Far-sighted bankers, especially Henry Sears of Hereford,
provided capital for the infant industry, which quickly
grew into a obstreperously youthful industry. The early
1970s brought a sobering collapse and eventual reordering
into a more sound, scientifically managed enterprise. Austin A. Meredith made a virtual life's work of promoting an impoundment, and his efforts and those of many others led to the formation of the Canadian River Municipal Water Authority in 1953. Eleven Panhandle and South Plains cities joined the authority, secured federal financing, and constructed Sanford Dam. The resulting Lake Meredith impounds up to 821,300 acre-feet of water. Excessive salinization plagues Lake Meredith waters, however, and requires remedial treatment. The 1950s also featured a remarkably rapid reversal in the traditional Democratic politics of Panhandle voters who, after overwhelmingly supporting Franklin Roosevelt through four elections, gave President Harry Truman a decisive victory in 1948 and helped Democratic senator Lyndon B. Johnson defeat his Republican opponent.

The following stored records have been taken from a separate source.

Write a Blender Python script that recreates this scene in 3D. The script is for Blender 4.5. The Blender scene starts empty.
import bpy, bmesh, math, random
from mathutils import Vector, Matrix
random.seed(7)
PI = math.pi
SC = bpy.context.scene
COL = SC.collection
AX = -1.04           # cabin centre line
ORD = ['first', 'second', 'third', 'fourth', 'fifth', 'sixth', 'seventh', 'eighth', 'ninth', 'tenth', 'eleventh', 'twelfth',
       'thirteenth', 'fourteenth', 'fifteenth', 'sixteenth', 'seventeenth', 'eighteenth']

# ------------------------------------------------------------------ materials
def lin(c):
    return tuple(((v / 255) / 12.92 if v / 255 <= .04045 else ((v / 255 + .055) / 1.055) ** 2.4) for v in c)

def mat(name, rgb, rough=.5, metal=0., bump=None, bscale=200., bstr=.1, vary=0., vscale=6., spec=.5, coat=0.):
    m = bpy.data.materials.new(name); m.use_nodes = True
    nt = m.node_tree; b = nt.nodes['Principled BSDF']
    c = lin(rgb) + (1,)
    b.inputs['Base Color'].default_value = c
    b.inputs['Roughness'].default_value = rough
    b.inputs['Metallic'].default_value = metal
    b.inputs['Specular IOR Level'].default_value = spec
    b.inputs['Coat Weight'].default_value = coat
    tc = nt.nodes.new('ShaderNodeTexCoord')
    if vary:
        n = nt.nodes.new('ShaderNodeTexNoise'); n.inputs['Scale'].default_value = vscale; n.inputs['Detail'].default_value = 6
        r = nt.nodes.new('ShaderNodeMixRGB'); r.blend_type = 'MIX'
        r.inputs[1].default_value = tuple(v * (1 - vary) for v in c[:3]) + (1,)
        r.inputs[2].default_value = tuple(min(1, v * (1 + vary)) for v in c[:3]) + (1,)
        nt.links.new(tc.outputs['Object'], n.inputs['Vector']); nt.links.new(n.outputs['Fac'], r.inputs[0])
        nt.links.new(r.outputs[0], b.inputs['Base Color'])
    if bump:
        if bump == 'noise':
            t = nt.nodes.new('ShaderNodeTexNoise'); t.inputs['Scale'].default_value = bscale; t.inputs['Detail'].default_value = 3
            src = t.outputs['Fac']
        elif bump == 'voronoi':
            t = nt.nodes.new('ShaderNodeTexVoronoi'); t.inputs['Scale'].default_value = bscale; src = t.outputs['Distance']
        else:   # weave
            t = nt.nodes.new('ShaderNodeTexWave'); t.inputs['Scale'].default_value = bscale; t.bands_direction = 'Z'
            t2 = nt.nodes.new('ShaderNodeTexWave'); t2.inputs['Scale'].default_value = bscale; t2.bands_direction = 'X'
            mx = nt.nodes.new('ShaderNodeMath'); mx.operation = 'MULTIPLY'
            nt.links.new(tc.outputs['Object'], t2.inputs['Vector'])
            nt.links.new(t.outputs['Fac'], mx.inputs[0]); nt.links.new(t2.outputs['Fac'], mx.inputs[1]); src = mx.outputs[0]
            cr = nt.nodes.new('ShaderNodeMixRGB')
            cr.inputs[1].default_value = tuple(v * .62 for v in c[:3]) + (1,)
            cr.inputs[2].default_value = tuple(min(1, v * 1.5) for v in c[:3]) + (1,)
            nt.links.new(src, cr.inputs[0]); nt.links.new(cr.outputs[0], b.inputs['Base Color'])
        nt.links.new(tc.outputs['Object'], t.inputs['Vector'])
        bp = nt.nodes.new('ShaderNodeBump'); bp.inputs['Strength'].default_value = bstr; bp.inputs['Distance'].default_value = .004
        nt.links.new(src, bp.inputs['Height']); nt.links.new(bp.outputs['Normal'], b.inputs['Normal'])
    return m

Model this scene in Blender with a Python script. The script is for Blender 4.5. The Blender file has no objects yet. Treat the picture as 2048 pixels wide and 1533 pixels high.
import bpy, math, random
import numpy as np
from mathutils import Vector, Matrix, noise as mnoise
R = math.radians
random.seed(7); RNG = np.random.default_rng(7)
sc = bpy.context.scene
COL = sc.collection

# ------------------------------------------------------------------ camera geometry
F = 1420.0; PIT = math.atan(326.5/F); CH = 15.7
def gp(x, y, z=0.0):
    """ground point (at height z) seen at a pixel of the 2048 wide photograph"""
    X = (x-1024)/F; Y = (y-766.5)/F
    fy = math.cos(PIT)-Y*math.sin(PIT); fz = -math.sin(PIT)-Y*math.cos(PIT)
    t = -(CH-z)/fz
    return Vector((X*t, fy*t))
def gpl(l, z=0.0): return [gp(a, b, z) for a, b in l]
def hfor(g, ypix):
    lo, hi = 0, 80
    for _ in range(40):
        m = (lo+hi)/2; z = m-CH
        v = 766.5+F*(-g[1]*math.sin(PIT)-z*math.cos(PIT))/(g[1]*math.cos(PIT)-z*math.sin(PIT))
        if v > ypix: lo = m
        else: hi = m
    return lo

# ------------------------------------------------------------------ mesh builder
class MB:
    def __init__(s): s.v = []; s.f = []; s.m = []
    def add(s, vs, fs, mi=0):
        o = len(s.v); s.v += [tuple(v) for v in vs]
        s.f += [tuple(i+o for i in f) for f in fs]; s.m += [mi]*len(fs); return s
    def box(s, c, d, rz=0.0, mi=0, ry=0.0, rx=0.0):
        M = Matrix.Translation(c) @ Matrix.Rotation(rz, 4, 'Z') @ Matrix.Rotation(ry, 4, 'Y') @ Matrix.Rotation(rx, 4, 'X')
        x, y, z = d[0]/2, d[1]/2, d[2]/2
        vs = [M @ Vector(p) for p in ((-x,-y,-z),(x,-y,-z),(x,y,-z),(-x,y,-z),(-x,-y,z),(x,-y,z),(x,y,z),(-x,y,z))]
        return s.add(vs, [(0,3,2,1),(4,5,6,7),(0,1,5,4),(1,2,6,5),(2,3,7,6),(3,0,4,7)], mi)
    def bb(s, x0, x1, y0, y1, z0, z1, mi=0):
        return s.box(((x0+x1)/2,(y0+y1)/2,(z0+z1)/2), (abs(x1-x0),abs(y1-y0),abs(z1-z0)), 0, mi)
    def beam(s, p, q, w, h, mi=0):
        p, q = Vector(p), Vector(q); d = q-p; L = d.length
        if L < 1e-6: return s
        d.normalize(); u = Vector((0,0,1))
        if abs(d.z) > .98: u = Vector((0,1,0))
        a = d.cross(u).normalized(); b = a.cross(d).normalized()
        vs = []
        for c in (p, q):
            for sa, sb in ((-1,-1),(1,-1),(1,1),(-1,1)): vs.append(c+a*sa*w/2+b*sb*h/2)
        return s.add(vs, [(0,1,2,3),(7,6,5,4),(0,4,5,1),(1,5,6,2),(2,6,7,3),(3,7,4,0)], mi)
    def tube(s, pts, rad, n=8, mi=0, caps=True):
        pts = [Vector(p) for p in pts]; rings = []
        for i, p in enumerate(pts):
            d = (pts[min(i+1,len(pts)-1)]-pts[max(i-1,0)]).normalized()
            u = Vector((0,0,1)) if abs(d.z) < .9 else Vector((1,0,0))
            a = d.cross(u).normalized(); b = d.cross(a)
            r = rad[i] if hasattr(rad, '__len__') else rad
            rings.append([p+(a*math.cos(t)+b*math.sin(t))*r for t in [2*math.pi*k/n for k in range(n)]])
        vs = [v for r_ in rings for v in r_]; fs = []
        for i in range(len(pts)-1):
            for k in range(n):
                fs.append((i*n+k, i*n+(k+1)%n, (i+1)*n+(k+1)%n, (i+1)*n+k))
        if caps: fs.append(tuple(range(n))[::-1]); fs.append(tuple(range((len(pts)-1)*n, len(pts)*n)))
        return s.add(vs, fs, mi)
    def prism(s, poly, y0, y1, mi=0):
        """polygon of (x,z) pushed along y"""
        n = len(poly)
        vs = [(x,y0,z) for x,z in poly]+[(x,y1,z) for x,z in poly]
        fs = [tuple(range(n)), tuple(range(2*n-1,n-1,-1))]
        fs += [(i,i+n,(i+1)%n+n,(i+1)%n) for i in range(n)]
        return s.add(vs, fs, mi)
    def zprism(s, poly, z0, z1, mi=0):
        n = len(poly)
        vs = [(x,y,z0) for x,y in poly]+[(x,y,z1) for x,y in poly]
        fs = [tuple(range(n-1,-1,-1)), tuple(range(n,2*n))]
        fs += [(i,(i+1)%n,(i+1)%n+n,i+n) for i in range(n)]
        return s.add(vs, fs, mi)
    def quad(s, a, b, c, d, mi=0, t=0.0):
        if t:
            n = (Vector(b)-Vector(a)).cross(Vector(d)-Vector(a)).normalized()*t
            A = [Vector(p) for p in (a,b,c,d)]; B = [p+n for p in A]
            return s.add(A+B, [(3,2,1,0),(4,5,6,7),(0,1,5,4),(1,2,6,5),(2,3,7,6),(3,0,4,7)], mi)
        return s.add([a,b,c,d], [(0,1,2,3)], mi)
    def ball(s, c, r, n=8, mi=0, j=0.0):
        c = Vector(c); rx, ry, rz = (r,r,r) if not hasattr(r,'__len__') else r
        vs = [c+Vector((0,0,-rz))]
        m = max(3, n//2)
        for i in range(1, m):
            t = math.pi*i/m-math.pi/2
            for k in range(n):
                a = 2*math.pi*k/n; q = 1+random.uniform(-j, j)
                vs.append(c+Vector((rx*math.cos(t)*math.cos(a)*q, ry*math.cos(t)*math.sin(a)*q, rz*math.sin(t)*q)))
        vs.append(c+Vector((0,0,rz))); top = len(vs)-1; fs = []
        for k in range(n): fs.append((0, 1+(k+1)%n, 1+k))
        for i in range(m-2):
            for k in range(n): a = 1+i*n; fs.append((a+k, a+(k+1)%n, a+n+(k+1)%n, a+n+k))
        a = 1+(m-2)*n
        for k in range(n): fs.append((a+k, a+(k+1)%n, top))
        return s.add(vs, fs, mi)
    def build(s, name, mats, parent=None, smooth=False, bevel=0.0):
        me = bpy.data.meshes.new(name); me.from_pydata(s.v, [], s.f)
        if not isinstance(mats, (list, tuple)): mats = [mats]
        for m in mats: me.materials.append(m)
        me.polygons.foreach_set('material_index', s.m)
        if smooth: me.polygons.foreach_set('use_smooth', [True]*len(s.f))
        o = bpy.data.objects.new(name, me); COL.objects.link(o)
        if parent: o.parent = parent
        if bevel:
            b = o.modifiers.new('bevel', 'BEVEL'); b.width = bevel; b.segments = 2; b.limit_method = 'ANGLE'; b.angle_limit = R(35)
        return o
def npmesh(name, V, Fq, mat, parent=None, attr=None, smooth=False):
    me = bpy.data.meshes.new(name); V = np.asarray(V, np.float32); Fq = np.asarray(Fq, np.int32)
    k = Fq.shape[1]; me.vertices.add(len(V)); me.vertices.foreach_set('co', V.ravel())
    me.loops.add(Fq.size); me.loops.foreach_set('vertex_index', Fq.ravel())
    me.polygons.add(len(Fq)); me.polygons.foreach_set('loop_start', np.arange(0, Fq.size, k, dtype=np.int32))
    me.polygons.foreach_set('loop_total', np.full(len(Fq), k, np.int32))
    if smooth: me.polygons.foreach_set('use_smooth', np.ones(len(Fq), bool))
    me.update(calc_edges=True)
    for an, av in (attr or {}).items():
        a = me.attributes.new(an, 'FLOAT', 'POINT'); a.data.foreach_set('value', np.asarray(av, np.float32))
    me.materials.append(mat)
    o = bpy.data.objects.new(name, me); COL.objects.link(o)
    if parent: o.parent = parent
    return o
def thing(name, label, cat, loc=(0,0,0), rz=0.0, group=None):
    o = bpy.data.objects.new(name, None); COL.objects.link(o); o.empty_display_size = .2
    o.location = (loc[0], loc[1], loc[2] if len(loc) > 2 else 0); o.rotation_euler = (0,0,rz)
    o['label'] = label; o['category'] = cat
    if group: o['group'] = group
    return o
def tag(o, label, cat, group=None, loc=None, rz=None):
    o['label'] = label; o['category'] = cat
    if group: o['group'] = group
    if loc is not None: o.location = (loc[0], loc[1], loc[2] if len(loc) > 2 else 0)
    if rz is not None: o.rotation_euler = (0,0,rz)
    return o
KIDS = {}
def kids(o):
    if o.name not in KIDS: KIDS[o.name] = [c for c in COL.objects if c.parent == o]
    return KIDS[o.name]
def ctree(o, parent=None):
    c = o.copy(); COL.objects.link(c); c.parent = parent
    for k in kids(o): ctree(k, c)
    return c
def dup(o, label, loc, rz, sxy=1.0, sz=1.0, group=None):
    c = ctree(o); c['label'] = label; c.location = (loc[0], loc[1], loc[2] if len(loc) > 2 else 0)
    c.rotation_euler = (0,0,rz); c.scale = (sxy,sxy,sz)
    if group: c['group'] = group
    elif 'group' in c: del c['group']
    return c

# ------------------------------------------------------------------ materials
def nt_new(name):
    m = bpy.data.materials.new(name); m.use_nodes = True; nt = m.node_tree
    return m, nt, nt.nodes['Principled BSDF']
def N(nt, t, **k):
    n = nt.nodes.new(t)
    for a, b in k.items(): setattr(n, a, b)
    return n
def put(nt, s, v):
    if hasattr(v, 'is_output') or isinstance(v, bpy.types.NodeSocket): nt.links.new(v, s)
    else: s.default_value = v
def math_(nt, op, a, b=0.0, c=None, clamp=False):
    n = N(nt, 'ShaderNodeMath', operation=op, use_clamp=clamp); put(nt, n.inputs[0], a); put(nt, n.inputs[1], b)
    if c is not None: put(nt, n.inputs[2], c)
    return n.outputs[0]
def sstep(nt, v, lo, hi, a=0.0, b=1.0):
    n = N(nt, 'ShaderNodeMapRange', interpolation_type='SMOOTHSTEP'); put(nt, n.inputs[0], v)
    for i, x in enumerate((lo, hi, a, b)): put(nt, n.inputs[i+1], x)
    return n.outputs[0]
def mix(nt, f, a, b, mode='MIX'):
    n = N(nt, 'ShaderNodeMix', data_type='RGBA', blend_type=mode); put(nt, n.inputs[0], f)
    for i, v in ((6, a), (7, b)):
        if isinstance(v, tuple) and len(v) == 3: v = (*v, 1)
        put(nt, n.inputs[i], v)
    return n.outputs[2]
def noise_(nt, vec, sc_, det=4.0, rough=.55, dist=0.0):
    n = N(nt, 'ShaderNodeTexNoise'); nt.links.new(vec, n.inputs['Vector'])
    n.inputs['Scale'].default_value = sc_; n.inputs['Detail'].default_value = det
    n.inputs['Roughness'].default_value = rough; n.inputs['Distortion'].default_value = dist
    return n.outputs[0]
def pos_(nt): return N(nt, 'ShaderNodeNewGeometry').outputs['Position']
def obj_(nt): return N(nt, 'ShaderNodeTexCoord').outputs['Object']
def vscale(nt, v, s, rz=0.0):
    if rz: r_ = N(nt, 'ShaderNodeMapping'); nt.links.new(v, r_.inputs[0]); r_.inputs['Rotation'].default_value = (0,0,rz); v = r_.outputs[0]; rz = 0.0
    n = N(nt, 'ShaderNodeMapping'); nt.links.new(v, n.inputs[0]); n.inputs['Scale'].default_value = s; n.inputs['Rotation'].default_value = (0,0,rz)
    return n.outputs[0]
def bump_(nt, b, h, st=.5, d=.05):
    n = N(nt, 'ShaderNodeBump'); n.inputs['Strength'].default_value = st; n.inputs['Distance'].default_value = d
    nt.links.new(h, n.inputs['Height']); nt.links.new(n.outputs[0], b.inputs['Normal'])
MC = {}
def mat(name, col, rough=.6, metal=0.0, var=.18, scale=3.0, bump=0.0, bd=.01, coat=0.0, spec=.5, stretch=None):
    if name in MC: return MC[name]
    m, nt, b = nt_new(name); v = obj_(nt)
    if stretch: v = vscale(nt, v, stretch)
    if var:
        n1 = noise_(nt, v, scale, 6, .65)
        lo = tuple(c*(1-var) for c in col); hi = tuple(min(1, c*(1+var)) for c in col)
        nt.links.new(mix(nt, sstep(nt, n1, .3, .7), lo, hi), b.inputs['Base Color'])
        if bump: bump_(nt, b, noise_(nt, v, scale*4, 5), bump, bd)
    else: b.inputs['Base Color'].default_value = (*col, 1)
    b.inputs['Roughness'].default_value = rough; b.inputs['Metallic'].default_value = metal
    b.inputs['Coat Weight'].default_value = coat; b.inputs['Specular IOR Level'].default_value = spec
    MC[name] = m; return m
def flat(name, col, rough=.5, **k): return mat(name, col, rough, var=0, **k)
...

Four years later Republican
Dwight D. Eisenhower won twenty-four Panhandle counties,
although he took only sixteen in 1956. In 1960 it became
evident that the 1950s had witnessed a political
transition-in-progress, for Richard M. Nixon won
twenty-two Panhandle counties and carried the region with
62 percent of the popular vote. Except for Johnson's
narrow regional victory in 1964, no Democratic
presidential candidate has carried the Panhandle since
1948. The shift has reflected a general conservative
trend, for local, state, and congressional Republican
candidates have become increasingly successful. In the 1980s, although the
overall population loss was slightly less than 6 percent,
only two counties had statistically significant
population gains: Moore County (including Dumas) and
Randall County, which grew by nearly 20 percent because
of Amarillo's southwestward expansion beyond the Potter
County line, and the emergence of Canyon as a virtual
suburb of Amarillo. Of the remaining counties, four lost
more than 20 percent of their population, and thirteen
lost from 9 to 19 percent. All of these are agricultural
counties or oil and gas producers or both. The decline of
formerly reliable industries has compelled a search for
alternatives, among which tourism and prisons are
promising. The Ogallala Aquifer remains the Panhandle's
most precious resource, however, and although the threat
of its depletion appears to have subsided, its finitude
necessitates earnest consideration and planning if the
economic well-being of the region is to endure. BIBLIOGRAPHY: Stefan Kramar, Stefan Kramar's Panhandle Portrait (Austin: Pemberton Press, 1974). Willie Newbury Lewis, Between Sun and Sod (Clarendon, Texas: Clarendon Press, 1938; rev. ed., College Station: Texas A&M University Press, 1976). B. Byron Price and Frederick W. Rathjen, The Golden Spread: An Illustrated History of Amarillo and the Texas Panhandle (Northridge, California: Windsor, 1986). Frederick W. Rathjen, The Texas Panhandle Frontier (Austin: University of Texas Press, 1973). Saga of the South Plains: Forty Years of "Settlin' up" the Prairie, 1879-1919 (Lubbock: Texas Technological College Museum, 1955?). F. Stanley, Story of the Texas Panhandle Railroads (Borger, Texas: Hess, 1976). Union Pacific Railroad Company, The Resources and Attractions of the Texas Panhandle (St. Louis: Woodward and Tiernan, 1891).